Once you succeed at applying REBT to adversity and do not experience unhealthy negative feelings in the face of adversity, you will be in a better position to take calculated risks that can lead to greater contentment and satisfaction in life. Experiencing improved life satisfaction is a longer-term project involving finding interests that absorb you and yield a sense of meaning to life and finding a few people to develop deeper emotional connections and reciprocate your feelings. Sadly, discovering such vitally absorbing interests and deep connections may not be easily achieved. Keep at it.

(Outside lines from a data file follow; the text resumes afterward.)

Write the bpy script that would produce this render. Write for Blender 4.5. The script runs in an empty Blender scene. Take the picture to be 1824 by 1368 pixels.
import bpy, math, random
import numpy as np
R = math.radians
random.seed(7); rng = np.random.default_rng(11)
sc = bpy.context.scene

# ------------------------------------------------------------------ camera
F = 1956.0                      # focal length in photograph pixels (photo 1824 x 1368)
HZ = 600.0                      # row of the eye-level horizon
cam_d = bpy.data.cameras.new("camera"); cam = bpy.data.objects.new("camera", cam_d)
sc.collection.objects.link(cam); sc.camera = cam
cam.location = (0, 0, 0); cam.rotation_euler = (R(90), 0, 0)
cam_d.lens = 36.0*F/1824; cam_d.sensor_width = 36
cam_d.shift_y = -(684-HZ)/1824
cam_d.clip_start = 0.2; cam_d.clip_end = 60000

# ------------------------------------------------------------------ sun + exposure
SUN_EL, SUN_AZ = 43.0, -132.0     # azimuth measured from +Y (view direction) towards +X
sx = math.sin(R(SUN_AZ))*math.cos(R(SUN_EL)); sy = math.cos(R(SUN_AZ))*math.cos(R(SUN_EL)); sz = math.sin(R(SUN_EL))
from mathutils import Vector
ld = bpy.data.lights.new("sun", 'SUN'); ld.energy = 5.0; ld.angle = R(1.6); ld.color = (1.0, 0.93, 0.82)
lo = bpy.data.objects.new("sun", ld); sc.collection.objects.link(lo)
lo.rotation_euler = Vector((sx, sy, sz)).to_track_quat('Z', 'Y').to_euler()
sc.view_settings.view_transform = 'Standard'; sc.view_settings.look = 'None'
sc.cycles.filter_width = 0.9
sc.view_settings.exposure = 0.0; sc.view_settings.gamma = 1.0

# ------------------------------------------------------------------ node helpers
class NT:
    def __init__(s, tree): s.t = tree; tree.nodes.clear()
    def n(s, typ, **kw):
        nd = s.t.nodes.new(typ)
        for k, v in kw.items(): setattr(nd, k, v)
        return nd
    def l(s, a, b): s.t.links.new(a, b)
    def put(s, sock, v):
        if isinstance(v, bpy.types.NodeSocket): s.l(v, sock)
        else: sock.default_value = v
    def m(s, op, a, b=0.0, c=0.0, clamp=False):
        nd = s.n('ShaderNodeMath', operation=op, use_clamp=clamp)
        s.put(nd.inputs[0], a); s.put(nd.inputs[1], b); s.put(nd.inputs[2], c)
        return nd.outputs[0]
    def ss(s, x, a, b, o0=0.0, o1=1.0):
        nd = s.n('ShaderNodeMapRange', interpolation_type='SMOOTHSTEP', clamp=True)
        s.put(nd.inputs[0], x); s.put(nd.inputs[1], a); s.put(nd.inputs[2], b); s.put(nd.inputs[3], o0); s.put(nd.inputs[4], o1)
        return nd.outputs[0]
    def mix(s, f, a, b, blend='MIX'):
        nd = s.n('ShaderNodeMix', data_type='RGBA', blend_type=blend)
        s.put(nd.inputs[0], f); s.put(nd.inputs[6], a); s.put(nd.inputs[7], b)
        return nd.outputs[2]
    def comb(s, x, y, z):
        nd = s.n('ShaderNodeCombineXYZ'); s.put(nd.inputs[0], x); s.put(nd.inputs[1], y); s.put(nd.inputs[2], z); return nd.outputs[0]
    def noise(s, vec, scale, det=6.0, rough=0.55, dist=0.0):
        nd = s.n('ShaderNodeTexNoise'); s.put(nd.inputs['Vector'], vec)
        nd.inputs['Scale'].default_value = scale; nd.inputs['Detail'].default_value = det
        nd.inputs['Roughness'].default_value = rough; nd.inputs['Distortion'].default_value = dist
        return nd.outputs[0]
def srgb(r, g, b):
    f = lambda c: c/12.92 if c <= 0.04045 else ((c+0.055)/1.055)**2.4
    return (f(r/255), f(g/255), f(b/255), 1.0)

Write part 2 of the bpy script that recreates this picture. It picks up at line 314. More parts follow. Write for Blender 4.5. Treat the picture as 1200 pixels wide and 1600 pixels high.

Achieving relative freedom from emotional disturbance may be more attainable than achieving high levels of life satisfaction or significantly increased contentment. Avoid holding a rigid and extreme attitude toward life satisfaction. Thinking that you must have greater life satisfaction will only introduce emotional disturbance, making it more elusive. Avoiding demandingness, as we call it in REBT, is challenging because it can work back into your life so easily and in many different ways. Remain alert, and when you notice unhealthy negative emotions, inertia, substance abuse, procrastination, and other indicators of emotional disturbance, take a step back and analyze what is going on with you emotionally by using the ABC framework of REBT.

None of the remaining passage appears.